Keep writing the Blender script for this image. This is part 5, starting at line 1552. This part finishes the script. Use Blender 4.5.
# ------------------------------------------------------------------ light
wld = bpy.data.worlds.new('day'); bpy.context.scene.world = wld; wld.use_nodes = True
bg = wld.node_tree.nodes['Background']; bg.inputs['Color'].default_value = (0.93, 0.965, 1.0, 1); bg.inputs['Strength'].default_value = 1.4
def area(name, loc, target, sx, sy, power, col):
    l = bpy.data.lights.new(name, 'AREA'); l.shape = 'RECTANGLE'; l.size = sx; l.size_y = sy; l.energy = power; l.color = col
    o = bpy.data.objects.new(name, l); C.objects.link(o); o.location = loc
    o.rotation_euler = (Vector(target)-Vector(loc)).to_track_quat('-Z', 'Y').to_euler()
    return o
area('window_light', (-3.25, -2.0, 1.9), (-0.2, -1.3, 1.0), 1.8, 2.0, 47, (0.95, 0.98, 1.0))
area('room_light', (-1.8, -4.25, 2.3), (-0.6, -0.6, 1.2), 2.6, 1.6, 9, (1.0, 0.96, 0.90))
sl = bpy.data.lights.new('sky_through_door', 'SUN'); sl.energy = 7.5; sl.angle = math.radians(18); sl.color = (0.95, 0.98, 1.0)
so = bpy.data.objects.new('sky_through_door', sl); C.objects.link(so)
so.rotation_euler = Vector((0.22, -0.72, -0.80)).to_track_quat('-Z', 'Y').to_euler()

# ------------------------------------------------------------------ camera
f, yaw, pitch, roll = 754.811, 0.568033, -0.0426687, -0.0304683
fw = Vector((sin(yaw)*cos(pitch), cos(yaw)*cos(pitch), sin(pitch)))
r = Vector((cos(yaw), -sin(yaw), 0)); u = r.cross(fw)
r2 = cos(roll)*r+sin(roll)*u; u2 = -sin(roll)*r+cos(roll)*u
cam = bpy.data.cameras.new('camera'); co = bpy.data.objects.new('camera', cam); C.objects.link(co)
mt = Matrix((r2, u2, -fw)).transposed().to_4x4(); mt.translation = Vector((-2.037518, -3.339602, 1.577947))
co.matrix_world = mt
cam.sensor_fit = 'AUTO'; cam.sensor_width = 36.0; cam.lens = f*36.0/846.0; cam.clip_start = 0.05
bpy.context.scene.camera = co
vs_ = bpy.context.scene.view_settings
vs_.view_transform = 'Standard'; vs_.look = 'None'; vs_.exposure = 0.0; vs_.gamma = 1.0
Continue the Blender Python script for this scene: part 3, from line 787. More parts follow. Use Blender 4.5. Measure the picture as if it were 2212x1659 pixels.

#### [WHAT YOU SHOULD DO]
Type the whole listing again, unaltered.

#### [RESULT OF THIS EXERCISE]
Keep writing the Blender script for this image. This is part 5, starting at line 1552. This part finishes the script. Use Blender 4.5.
# ------------------------------------------------------------------ light
wld = bpy.data.worlds.new('day'); bpy.context.scene.world = wld; wld.use_nodes = True
bg = wld.node_tree.nodes['Background']; bg.inputs['Color'].default_value = (0.93, 0.965, 1.0, 1); bg.inputs['Strength'].default_value = 1.4
def area(name, loc, target, sx, sy, power, col):
    l = bpy.data.lights.new(name, 'AREA'); l.shape = 'RECTANGLE'; l.size = sx; l.size_y = sy; l.energy = power; l.color = col
    o = bpy.data.objects.new(name, l); C.objects.link(o); o.location = loc
    o.rotation_euler = (Vector(target)-Vector(loc)).to_track_quat('-Z', 'Y').to_euler()
    return o
area('window_light', (-3.25, -2.0, 1.9), (-0.2, -1.3, 1.0), 1.8, 2.0, 47, (0.95, 0.98, 1.0))
area('room_light', (-1.8, -4.25, 2.3), (-0.6, -0.6, 1.2), 2.6, 1.6, 9, (1.0, 0.96, 0.90))
sl = bpy.data.lights.new('sky_through_door', 'SUN'); sl.energy = 7.5; sl.angle = math.radians(18); sl.color = (0.95, 0.98, 1.0)
so = bpy.data.objects.new('sky_through_door', sl); C.objects.link(so)
so.rotation_euler = Vector((0.22, -0.72, -0.80)).to_track_quat('-Z', 'Y').to_euler()

# ------------------------------------------------------------------ camera
f, yaw, pitch, roll = 754.811, 0.568033, -0.0426687, -0.0304683
fw = Vector((sin(yaw)*cos(pitch), cos(yaw)*cos(pitch), sin(pitch)))
r = Vector((cos(yaw), -sin(yaw), 0)); u = r.cross(fw)
r2 = cos(roll)*r+sin(roll)*u; u2 = -sin(roll)*r+cos(roll)*u
cam = bpy.data.cameras.new('camera'); co = bpy.data.objects.new('camera', cam); C.objects.link(co)
mt = Matrix((r2, u2, -fw)).transposed().to_4x4(); mt.translation = Vector((-2.037518, -3.339602, 1.577947))
co.matrix_world = mt
cam.sensor_fit = 'AUTO'; cam.sensor_width = 36.0; cam.lens = f*36.0/846.0; cam.clip_start = 0.05
bpy.context.scene.camera = co
vs_ = bpy.context.scene.view_settings
vs_.view_transform = 'Standard'; vs_.look = 'None'; vs_.exposure = 0.0; vs_.gamma = 1.0
Continue the Blender Python script for this scene: part 3, from line 787. More parts follow. Use Blender 4.5. Measure the picture as if it were 2212x1659 pixels.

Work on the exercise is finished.